Titular Director of Art
Gianluigi Colin's focus has been on the dialogue between images and words, art and work. At the core of his work is the media system, history in real time, and the power of memory. Bruno Corà has said of Colin, “Gianluigi Colin’s work is one of the most linguistically original visual propositions on the contemporary art scene today, as it formally manifests itself and confronts a reality of the everyday, of the transitory, of the unstable, that is to say, with what of life and the facts that occur in it, translated into media communication, is overshadowed by disappearing from memory with an unprecedented speed, never before perceived."
Of his art, "I have always thought about the responsibility of the artist in relation to history,” stated Colin, “as a symbol of a looming, disturbing, and threatening oblivion. A sense of constant indifference and forgetfulness that unfortunately belongs to the historical moment we live in. My works address an inner space, but they speak about a collective dimension.” Colin spent over four decades at publisher Corriere della Sera, where he worked as the art director, and he played a key role in founding the cultural supplement "La Lettura," for which he worked as cover editor.
"No News Good News" is the ironically-titled monograph of his work published in 2017 by Rizzoli, which unpacks and deconstructs his many years of professional involvement in news media. Beginning with a stitched, multi-photo photograph of what appears to be his office - his working environment - Colin labors as an image worker concerned not so much with artistic sensation, as with communication and with meaning. The title of the first chapter "Manufacturing the Present" is a sign of his political and economic sympathies.

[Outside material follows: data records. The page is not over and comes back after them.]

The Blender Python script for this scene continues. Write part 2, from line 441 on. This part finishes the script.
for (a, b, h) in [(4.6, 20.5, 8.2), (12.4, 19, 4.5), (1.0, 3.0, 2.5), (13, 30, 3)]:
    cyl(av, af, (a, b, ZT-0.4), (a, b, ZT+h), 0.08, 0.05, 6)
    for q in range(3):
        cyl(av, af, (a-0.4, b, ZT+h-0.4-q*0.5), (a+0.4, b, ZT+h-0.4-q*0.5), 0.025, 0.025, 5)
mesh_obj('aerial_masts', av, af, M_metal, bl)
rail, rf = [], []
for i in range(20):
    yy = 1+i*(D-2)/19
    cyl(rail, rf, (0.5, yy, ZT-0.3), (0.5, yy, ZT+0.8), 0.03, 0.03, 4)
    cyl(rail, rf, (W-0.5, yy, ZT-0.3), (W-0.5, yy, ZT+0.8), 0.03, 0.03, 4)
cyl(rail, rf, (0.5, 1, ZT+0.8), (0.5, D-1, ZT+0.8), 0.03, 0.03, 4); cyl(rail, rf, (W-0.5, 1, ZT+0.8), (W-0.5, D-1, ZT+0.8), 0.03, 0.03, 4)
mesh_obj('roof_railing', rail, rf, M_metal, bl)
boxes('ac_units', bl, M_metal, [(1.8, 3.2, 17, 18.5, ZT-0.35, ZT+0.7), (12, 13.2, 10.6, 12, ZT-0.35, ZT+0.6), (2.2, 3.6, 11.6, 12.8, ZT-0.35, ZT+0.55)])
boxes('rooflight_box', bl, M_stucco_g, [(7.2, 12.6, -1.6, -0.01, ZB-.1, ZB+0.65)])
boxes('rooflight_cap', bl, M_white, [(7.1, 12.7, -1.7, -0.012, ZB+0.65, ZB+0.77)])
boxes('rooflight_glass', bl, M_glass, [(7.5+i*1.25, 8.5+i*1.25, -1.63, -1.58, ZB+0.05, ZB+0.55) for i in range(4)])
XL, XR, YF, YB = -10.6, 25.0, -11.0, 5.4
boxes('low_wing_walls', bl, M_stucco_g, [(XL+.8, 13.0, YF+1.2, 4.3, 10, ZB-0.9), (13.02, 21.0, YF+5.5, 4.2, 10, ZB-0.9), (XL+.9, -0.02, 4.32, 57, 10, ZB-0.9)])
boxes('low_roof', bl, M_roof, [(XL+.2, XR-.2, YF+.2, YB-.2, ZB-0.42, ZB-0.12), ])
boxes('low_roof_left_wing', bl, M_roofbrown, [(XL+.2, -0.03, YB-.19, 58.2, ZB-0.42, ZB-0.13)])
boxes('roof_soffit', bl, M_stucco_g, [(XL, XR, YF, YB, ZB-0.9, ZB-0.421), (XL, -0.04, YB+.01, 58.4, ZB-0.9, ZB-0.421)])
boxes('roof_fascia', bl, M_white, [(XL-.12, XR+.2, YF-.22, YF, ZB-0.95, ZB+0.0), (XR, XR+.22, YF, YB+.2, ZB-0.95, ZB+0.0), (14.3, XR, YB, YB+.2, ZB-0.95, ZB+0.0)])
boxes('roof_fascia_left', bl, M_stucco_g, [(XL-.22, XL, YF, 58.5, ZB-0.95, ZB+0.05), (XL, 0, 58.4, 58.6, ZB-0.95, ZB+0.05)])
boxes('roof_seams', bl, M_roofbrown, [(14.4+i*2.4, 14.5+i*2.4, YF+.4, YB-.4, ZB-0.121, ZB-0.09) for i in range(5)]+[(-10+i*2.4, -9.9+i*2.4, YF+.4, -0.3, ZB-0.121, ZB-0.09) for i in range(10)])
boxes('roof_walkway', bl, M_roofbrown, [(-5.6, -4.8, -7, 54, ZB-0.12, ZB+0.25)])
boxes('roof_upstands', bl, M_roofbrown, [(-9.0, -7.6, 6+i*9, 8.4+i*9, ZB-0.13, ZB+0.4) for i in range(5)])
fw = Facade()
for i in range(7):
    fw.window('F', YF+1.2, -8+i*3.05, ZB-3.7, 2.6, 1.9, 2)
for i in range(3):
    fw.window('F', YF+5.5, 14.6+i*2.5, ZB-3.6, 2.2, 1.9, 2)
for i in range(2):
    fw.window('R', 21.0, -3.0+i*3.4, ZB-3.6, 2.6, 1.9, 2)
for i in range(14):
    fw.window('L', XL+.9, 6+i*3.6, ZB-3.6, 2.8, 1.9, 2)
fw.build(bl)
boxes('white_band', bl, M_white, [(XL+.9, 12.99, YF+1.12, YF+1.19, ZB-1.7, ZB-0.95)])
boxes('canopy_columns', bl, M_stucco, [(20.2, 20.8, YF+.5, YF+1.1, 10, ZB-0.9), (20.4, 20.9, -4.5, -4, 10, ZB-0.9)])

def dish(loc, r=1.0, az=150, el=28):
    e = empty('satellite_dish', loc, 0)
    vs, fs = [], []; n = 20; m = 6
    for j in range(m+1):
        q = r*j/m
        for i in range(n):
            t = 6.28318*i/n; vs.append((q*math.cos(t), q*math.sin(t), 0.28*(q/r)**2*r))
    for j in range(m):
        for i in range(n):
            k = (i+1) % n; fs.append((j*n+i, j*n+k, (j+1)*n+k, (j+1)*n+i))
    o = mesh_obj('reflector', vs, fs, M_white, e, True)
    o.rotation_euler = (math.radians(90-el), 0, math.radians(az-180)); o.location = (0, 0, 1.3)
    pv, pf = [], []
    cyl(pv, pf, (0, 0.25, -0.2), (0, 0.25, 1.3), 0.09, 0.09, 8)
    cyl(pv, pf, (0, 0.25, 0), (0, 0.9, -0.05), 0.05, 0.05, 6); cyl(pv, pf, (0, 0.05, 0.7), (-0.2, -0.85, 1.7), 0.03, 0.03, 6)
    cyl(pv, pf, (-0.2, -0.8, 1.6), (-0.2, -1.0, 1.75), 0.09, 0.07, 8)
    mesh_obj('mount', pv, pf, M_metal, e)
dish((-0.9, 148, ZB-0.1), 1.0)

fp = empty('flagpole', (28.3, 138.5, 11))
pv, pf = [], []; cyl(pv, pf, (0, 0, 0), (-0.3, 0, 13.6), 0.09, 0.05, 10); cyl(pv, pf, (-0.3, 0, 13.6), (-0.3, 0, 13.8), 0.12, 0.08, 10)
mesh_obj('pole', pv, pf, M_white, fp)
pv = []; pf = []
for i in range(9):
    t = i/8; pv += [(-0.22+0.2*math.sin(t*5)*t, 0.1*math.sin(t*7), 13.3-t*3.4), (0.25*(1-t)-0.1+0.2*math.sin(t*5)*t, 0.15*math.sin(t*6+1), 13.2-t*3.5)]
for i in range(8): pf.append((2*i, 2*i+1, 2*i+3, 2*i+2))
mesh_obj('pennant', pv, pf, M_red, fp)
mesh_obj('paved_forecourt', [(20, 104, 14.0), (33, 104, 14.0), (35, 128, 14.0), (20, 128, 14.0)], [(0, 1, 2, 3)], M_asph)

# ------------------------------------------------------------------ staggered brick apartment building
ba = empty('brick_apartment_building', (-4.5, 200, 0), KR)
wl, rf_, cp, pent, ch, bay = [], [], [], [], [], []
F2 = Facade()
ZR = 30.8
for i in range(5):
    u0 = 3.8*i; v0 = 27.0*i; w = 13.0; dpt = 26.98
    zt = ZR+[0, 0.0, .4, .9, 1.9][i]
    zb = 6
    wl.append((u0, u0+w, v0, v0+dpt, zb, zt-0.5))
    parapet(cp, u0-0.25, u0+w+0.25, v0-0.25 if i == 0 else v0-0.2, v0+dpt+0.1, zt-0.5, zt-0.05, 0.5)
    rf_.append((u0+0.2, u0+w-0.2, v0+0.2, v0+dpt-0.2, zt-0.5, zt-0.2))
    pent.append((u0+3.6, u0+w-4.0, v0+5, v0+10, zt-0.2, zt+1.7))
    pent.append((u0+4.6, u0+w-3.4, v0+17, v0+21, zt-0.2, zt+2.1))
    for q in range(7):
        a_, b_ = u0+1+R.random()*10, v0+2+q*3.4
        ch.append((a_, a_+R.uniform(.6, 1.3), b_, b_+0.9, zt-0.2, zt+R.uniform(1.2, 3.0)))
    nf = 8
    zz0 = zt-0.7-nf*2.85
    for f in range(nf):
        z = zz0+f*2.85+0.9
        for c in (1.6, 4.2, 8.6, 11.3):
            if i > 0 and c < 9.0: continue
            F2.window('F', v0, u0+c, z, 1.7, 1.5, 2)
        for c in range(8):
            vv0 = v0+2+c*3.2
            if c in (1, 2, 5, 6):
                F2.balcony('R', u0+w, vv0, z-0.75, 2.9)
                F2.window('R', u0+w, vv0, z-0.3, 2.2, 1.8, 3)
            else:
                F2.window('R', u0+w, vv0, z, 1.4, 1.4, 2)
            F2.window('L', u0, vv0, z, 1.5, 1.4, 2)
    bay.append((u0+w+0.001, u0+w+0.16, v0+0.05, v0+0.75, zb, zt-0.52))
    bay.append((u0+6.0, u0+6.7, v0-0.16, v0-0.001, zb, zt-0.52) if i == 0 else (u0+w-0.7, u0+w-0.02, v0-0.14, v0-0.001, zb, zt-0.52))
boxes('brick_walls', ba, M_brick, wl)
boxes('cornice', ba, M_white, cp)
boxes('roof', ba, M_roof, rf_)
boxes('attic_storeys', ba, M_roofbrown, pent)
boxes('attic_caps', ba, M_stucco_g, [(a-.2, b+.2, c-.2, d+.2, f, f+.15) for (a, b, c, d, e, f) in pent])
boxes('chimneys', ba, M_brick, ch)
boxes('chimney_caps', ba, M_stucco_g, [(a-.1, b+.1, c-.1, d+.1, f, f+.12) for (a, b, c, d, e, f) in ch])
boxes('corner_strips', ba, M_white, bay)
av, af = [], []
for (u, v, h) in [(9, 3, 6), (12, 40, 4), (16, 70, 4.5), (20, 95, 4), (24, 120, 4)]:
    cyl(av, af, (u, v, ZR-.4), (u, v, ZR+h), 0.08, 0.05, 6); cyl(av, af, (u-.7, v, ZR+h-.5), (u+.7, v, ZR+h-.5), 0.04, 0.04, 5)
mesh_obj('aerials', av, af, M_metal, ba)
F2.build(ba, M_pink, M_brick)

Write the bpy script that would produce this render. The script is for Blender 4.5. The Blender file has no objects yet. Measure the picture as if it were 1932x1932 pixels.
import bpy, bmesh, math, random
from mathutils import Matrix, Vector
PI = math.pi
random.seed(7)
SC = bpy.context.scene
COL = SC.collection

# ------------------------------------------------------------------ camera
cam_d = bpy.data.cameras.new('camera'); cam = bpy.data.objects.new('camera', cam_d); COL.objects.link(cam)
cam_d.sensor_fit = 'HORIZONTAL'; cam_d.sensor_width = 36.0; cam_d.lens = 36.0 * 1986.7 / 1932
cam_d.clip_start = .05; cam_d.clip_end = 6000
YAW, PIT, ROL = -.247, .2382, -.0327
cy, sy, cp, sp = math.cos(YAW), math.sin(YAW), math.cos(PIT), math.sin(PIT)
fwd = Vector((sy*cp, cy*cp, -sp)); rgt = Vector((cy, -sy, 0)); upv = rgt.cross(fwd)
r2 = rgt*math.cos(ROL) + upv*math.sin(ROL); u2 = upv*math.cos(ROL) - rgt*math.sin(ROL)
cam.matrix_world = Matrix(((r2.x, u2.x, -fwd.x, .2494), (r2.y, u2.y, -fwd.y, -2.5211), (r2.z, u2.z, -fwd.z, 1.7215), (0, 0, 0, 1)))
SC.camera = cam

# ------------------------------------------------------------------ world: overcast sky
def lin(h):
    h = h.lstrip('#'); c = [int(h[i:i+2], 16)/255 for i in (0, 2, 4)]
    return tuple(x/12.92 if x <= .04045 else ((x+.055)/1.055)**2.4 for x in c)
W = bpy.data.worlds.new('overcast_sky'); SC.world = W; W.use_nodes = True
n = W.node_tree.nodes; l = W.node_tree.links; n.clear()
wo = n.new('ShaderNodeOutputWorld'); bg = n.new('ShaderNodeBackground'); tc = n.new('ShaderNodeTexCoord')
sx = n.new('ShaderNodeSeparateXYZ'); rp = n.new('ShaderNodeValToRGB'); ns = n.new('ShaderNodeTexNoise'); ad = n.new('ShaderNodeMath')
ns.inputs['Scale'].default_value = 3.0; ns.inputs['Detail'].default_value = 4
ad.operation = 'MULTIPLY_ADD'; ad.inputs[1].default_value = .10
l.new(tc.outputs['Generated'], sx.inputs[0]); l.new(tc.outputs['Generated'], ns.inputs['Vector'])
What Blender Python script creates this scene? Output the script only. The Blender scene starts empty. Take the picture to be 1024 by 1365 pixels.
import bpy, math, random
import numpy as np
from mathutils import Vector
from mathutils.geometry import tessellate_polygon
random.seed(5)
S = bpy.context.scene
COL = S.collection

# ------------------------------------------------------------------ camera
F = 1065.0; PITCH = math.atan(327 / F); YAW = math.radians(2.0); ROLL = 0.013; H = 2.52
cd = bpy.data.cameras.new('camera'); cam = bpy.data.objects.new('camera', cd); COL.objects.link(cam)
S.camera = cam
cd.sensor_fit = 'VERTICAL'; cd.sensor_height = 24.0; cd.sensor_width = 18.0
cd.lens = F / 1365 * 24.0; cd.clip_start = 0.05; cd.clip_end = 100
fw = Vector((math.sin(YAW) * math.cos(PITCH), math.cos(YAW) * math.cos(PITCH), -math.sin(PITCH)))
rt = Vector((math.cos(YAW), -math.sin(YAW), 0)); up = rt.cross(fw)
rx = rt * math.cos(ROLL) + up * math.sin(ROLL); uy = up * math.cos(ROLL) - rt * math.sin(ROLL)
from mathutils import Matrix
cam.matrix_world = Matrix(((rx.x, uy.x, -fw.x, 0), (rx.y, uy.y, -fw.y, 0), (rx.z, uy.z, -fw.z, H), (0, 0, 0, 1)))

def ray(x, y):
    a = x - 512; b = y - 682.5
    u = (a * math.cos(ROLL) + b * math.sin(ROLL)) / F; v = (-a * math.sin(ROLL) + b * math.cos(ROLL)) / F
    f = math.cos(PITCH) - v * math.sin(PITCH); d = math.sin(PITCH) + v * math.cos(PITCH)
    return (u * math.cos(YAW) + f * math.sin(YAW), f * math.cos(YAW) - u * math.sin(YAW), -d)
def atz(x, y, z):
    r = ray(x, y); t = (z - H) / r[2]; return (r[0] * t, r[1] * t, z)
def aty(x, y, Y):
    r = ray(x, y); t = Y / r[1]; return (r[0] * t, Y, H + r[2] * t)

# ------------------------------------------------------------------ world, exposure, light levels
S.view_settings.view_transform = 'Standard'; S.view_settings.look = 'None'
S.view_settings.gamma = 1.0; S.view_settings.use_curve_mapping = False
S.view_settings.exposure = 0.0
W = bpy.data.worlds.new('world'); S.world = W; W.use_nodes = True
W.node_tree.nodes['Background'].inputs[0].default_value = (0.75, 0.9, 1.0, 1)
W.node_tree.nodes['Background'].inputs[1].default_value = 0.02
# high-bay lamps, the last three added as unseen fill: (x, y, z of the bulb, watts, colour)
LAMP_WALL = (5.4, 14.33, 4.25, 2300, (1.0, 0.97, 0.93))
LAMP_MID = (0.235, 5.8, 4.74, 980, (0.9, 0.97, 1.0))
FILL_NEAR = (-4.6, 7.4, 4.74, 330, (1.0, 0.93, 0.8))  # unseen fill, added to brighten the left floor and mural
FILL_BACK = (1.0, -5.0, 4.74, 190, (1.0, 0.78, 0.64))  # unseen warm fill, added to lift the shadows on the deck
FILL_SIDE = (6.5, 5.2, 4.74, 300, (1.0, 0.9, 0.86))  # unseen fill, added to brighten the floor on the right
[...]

Colin's contribution to art is in taking the aesthetic of graphic design to the next level. It is Western propaganda -that which corresponds in the Communist East to Social Realist propaganda. The virtues of success and the capitalist system are reinforced at every turn of the page. This is history as work-in-progress. Nothing is final. All is in flux. There is to be no end of the world. Everything is a news update. It is the pneumatic inflation of reality that keeps it afloat, keeps it going, keeps the ball rolling.
When the logo of a corporation is its identity, selecting exactly the right colors for publication is critical to successful page design. It differs from the way painters select colors in the nomenclature of color identification. In design, a specific red doesn't have a name - like apple-red or fire engine red - but a number - a code - as specific as a telephone number or street address. In this creative environment getting the color just right is as critical as reporting a verbal quote correctly. In the same vein, lettering typeface styles, "fonts," are as distinct - and identifiable - as the faces of well-known public figures. It is all part of the trade in iconicity.
Have you ever wished for a strictly text-only transcript of the news? The panoply of images are, at best distracting, and often irrelevant - window dressing - on the typical media page -but that's because the news is intended to be entertainment. Look, here is a hand-drawn cartoon of what appears to be a labor confrontation with authorities. Soldiers are shooting at what appear to be striking workers -as the reader searches in vain for an amusing caption. A tragic encounter is rendered comical. The artwork, however is very professional editorial illustration. Bravo.
And the photographs. There is seen an endless stream of Pulitzer Prize-winning images, each culled from thousands rejected, with each vying with the rest to be the one. Photo of the year. As art director, Gianluigi Colin has personally authorized and signed-off on many, many such iconic images for publication. He deserves credit for their effectiveness. Another image in the style of Andy Warhol -this time, of a rose; yet another reprinting of the child laying face down (probably dead), watch-out, there's an assault rifle, and a photograph of a man's face, the top part of the photograph's head and face ripped-away, and another (again!) of a woman crying for grief, and yet another re-printing of the iconic face of John F Kennedy, and (of course), one of Marilyn Monroe, and on another, a page from a novel in Arabic; here's the CEO of a major American corporation ... Obama ... Texas ... $$$ ... the roll of cliches is never-ending.
In the section of No News Good News, captioned "Mythographies," Colin's methods are compared to Roland Barths's studies on modern myths. Not mythology, as such, but dealing with myths as memes. Recall during the Second Gulf War counter-insurgent military forces were issued decks of cards with enemy images, and on the reverse side were printed their names -for positive identification - if captured (or killed). It was a technique adapted from mass media, the celebrity-ization of targeted "bad guys." The irony was not lost on anyone concerned, least of all combatants, while at the same time reported paradoxically by news media. The publishing powerhouse art director now feels the pangs of conscience for perceived complicity.
It is a litany of what one may call Colin's “cross to bear.” One cannot but ask, is it worth it, the being in the midst of things - the involvement - for the feeling of engagement? The section named "The Wall" says it thus: "The artist continues to dip into the infinite arsenal of small or grand events that comprise everyday life. He follows the news and represents it through continuous re-inventions. He tears, recomposes, and renders illegible the sources he uses...writing traces of communications, the cry of time..." Media is as if a bas relief in motion, like marble fragments broken from the Roman forum, timeless, unchangeable, while only the observers, the readers, come-and-go and, moving on, turn the page.